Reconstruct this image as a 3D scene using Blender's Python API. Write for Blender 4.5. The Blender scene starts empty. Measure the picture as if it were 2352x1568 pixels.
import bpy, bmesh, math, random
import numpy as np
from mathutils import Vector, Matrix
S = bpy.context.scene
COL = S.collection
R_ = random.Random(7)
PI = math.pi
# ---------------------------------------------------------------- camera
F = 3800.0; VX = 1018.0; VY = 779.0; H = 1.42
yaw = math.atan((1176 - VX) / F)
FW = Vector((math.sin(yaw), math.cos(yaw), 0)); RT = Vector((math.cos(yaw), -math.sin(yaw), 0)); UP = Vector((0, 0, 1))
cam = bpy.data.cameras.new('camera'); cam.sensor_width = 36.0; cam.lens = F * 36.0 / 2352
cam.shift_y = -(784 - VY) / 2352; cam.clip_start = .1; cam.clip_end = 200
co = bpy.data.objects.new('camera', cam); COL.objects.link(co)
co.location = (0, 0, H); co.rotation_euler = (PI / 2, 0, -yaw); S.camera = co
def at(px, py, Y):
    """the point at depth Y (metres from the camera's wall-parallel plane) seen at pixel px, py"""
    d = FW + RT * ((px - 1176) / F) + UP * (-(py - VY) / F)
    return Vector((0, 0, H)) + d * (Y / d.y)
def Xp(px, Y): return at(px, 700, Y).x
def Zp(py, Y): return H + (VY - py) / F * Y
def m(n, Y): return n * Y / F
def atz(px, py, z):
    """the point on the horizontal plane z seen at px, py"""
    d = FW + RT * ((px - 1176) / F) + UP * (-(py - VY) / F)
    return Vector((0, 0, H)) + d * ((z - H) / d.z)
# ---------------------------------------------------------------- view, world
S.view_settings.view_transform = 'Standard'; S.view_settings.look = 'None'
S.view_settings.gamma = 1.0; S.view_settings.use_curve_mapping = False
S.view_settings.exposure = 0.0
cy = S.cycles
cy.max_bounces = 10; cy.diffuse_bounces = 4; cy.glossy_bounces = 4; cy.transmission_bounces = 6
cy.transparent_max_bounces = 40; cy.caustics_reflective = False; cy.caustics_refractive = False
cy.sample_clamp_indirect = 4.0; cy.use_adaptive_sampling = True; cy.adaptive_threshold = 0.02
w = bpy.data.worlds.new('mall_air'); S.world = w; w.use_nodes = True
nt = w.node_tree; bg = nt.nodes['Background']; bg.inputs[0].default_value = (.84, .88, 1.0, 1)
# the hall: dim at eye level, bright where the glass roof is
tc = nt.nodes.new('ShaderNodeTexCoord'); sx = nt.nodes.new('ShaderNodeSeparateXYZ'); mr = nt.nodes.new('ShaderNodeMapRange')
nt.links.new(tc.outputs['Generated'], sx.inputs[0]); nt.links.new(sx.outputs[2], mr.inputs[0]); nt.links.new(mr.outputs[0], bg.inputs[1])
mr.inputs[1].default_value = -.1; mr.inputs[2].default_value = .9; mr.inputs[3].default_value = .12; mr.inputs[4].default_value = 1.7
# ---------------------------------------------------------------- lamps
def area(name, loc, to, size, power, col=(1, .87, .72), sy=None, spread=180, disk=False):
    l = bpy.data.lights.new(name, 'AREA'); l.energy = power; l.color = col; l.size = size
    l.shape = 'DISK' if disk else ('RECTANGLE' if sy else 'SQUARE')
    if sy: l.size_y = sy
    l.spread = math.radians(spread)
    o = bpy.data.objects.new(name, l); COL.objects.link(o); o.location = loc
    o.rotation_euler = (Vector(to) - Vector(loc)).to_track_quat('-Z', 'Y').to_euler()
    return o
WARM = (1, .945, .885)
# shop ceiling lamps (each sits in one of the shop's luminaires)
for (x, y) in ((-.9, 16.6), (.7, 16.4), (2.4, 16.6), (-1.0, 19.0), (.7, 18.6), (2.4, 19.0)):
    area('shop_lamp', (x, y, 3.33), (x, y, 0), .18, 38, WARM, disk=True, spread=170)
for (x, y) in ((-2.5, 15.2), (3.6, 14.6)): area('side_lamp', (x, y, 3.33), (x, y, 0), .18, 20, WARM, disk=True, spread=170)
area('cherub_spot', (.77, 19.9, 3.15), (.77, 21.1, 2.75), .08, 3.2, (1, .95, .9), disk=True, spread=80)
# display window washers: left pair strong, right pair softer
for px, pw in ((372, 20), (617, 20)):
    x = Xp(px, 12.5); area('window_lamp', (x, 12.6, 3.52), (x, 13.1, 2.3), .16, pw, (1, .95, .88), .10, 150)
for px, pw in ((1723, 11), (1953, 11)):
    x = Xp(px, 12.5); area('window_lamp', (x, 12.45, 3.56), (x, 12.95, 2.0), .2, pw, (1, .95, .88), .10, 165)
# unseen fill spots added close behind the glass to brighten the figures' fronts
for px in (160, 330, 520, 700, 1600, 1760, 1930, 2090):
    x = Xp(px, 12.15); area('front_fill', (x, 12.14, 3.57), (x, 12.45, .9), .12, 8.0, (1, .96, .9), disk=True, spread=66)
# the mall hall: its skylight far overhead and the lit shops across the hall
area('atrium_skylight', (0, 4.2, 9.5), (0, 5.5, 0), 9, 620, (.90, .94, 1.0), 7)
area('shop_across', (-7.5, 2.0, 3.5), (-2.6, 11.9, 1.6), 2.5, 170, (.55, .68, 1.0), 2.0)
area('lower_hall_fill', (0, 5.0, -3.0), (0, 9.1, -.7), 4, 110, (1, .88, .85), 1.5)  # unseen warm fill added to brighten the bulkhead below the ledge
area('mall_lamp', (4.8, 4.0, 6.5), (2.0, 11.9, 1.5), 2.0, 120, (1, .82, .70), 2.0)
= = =
Exercise directions
Write out all the lines again, exactly as they are.

Solution to the problem
Reconstruct this image as a 3D scene using Blender's Python API. Write for Blender 4.5. The Blender scene starts empty. Measure the picture as if it were 2352x1568 pixels.
import bpy, bmesh, math, random
import numpy as np
from mathutils import Vector, Matrix
S = bpy.context.scene
COL = S.collection
R_ = random.Random(7)
PI = math.pi
# ---------------------------------------------------------------- camera
F = 3800.0; VX = 1018.0; VY = 779.0; H = 1.42
yaw = math.atan((1176 - VX) / F)
FW = Vector((math.sin(yaw), math.cos(yaw), 0)); RT = Vector((math.cos(yaw), -math.sin(yaw), 0)); UP = Vector((0, 0, 1))
cam = bpy.data.cameras.new('camera'); cam.sensor_width = 36.0; cam.lens = F * 36.0 / 2352
cam.shift_y = -(784 - VY) / 2352; cam.clip_start = .1; cam.clip_end = 200
co = bpy.data.objects.new('camera', cam); COL.objects.link(co)
co.location = (0, 0, H); co.rotation_euler = (PI / 2, 0, -yaw); S.camera = co
def at(px, py, Y):
    """the point at depth Y (metres from the camera's wall-parallel plane) seen at pixel px, py"""
    d = FW + RT * ((px - 1176) / F) + UP * (-(py - VY) / F)
    return Vector((0, 0, H)) + d * (Y / d.y)
def Xp(px, Y): return at(px, 700, Y).x
def Zp(py, Y): return H + (VY - py) / F * Y
def m(n, Y): return n * Y / F
def atz(px, py, z):
    """the point on the horizontal plane z seen at px, py"""
    d = FW + RT * ((px - 1176) / F) + UP * (-(py - VY) / F)
    return Vector((0, 0, H)) + d * ((z - H) / d.z)
# ---------------------------------------------------------------- view, world
S.view_settings.view_transform = 'Standard'; S.view_settings.look = 'None'
S.view_settings.gamma = 1.0; S.view_settings.use_curve_mapping = False
S.view_settings.exposure = 0.0
cy = S.cycles
cy.max_bounces = 10; cy.diffuse_bounces = 4; cy.glossy_bounces = 4; cy.transmission_bounces = 6
cy.transparent_max_bounces = 40; cy.caustics_reflective = False; cy.caustics_refractive = False
cy.sample_clamp_indirect = 4.0; cy.use_adaptive_sampling = True; cy.adaptive_threshold = 0.02
w = bpy.data.worlds.new('mall_air'); S.world = w; w.use_nodes = True
nt = w.node_tree; bg = nt.nodes['Background']; bg.inputs[0].default_value = (.84, .88, 1.0, 1)
# the hall: dim at eye level, bright where the glass roof is
tc = nt.nodes.new('ShaderNodeTexCoord'); sx = nt.nodes.new('ShaderNodeSeparateXYZ'); mr = nt.nodes.new('ShaderNodeMapRange')
nt.links.new(tc.outputs['Generated'], sx.inputs[0]); nt.links.new(sx.outputs[2], mr.inputs[0]); nt.links.new(mr.outputs[0], bg.inputs[1])
mr.inputs[1].default_value = -.1; mr.inputs[2].default_value = .9; mr.inputs[3].default_value = .12; mr.inputs[4].default_value = 1.7
# ---------------------------------------------------------------- lamps
def area(name, loc, to, size, power, col=(1, .87, .72), sy=None, spread=180, disk=False):
    l = bpy.data.lights.new(name, 'AREA'); l.energy = power; l.color = col; l.size = size
    l.shape = 'DISK' if disk else ('RECTANGLE' if sy else 'SQUARE')
    if sy: l.size_y = sy
    l.spread = math.radians(spread)
    o = bpy.data.objects.new(name, l); COL.objects.link(o); o.location = loc
    o.rotation_euler = (Vector(to) - Vector(loc)).to_track_quat('-Z', 'Y').to_euler()
    return o
WARM = (1, .945, .885)
# shop ceiling lamps (each sits in one of the shop's luminaires)
for (x, y) in ((-.9, 16.6), (.7, 16.4), (2.4, 16.6), (-1.0, 19.0), (.7, 18.6), (2.4, 19.0)):
    area('shop_lamp', (x, y, 3.33), (x, y, 0), .18, 38, WARM, disk=True, spread=170)
for (x, y) in ((-2.5, 15.2), (3.6, 14.6)): area('side_lamp', (x, y, 3.33), (x, y, 0), .18, 20, WARM, disk=True, spread=170)
area('cherub_spot', (.77, 19.9, 3.15), (.77, 21.1, 2.75), .08, 3.2, (1, .95, .9), disk=True, spread=80)
# display window washers: left pair strong, right pair softer
for px, pw in ((372, 20), (617, 20)):
    x = Xp(px, 12.5); area('window_lamp', (x, 12.6, 3.52), (x, 13.1, 2.3), .16, pw, (1, .95, .88), .10, 150)
for px, pw in ((1723, 11), (1953, 11)):
    x = Xp(px, 12.5); area('window_lamp', (x, 12.45, 3.56), (x, 12.95, 2.0), .2, pw, (1, .95, .88), .10, 165)
# unseen fill spots added close behind the glass to brighten the figures' fronts
for px in (160, 330, 520, 700, 1600, 1760, 1930, 2090):
    x = Xp(px, 12.15); area('front_fill', (x, 12.14, 3.57), (x, 12.45, .9), .12, 8.0, (1, .96, .9), disk=True, spread=66)
# the mall hall: its skylight far overhead and the lit shops across the hall
area('atrium_skylight', (0, 4.2, 9.5), (0, 5.5, 0), 9, 620, (.90, .94, 1.0), 7)
area('shop_across', (-7.5, 2.0, 3.5), (-2.6, 11.9, 1.6), 2.5, 170, (.55, .68, 1.0), 2.0)
area('lower_hall_fill', (0, 5.0, -3.0), (0, 9.1, -.7), 4, 110, (1, .88, .85), 1.5)  # unseen warm fill added to brighten the bulkhead below the ledge
area('mall_lamp', (4.8, 4.0, 6.5), (2.0, 11.9, 1.5), 2.0, 120, (1, .82, .70), 2.0)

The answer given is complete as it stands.